Outgoing climate jet-setter John Kerry is again showing his “naked contempt” for transparency by refusing to reveal his staff in an office that has operated in the dark since its inception.
Kerry is now being moved to President Joe Biden’s campaign committee with longtime Democratic strategist John Podesta replacing him.
Kerry informed the Herald in a “final” response to a Freedom of Information Act request submitted in July of 2022, that the full identity of his office staff will never be released.
“This action closes your request in this office,” he declared via the State Department’s Statutory and Compliance Division.
The only update to the FOIA is the addition of six names of office employees out of 27, and those came after the Herald pointed out two of them were already on Kerry’s climate website.
The annual payroll of $4.3 million remains the same, as previously reported.
Yet, one of the many names still hidden includes the “Director of Communications” who pulls down top office pay of $186,680 a year. Four others also earn that lofty salary.
Federal watchdog Michael Chamberlain, director Protect the Public’s Trust, told the Herald Sunday Kerry is being contemptuous.
“This combination of secrecy and arrogance has been the hallmark of this powerful State Department unit,” Chamberlain said. “To suggest it would be a violation of privacy to name the Director of Communications, for example – a person making more $180,000 per year to, ironically, craft public messaging, shows naked contempt for taxpayers.
“The American public funds the paycheck of every person in this office, and they’re entitled to know whom they’re paying and what for,” he added.
The 27 entries include brief titles — from “policy analyst” to “senior advisor” — and bi-weekly pay. Those now named are Rick Duke and Sue Biniaz, deputy special envoys; Elliot Diringer, senior policy advisor; Leonardo Martinez, senior advisor; and David Livingston and Jesse Dylan Young, policy analysts.
Kerry is never listed by title or name.
The State Department’s Statutory and Compliance Division adds in the final letter to the Herald that posting the names of all the federal employees “would constitute a clearly unwarranted invasion of an individual’s personal privacy.”
That standard did not stop former Labor Secretary Marty Walsh from sharing his staff names, titles, and pay last summer.
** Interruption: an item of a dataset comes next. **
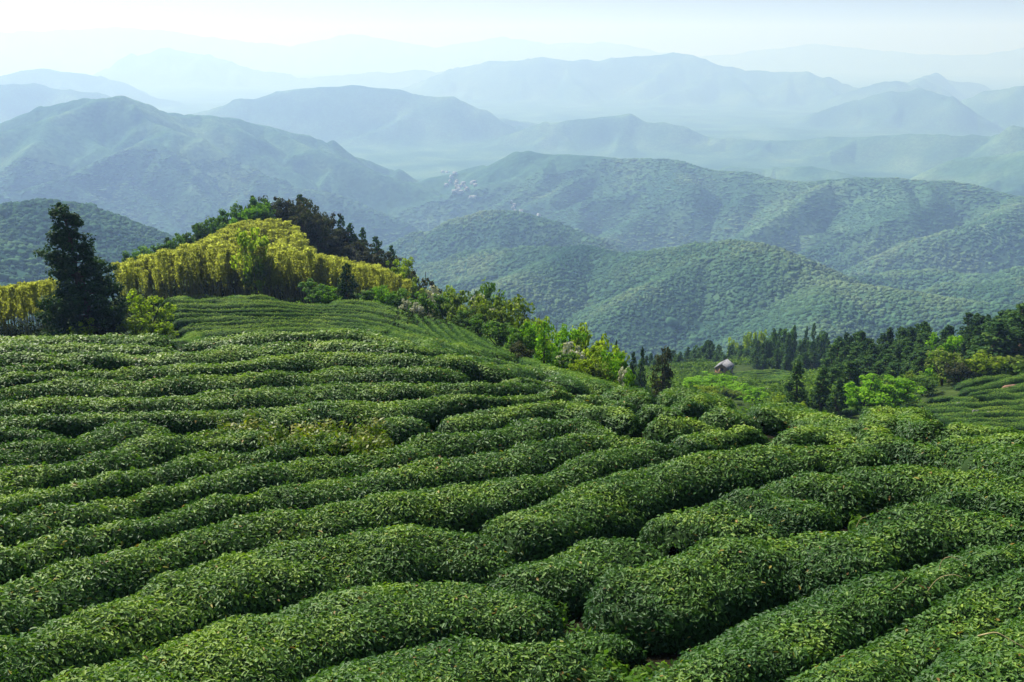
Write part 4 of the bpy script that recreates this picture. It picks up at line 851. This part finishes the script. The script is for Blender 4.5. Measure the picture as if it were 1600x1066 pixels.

Walsh, the former mayor of Boston now NHL Players’ Union executive director, earned $203,100 as Labor Secretary.
Kerry, who falls under the State Department but has told the Herald he only reports to President Biden, has never been forthcoming since being named Special Presidential Envoy for Climate in 2021.
Kerry, a failed presidential Democratic nominee and former Secretary of State and Massachusetts senator, has a long history of preferring to fly under the radar — and on private jets.
The Herald is appealing this latest flouting of FOIA.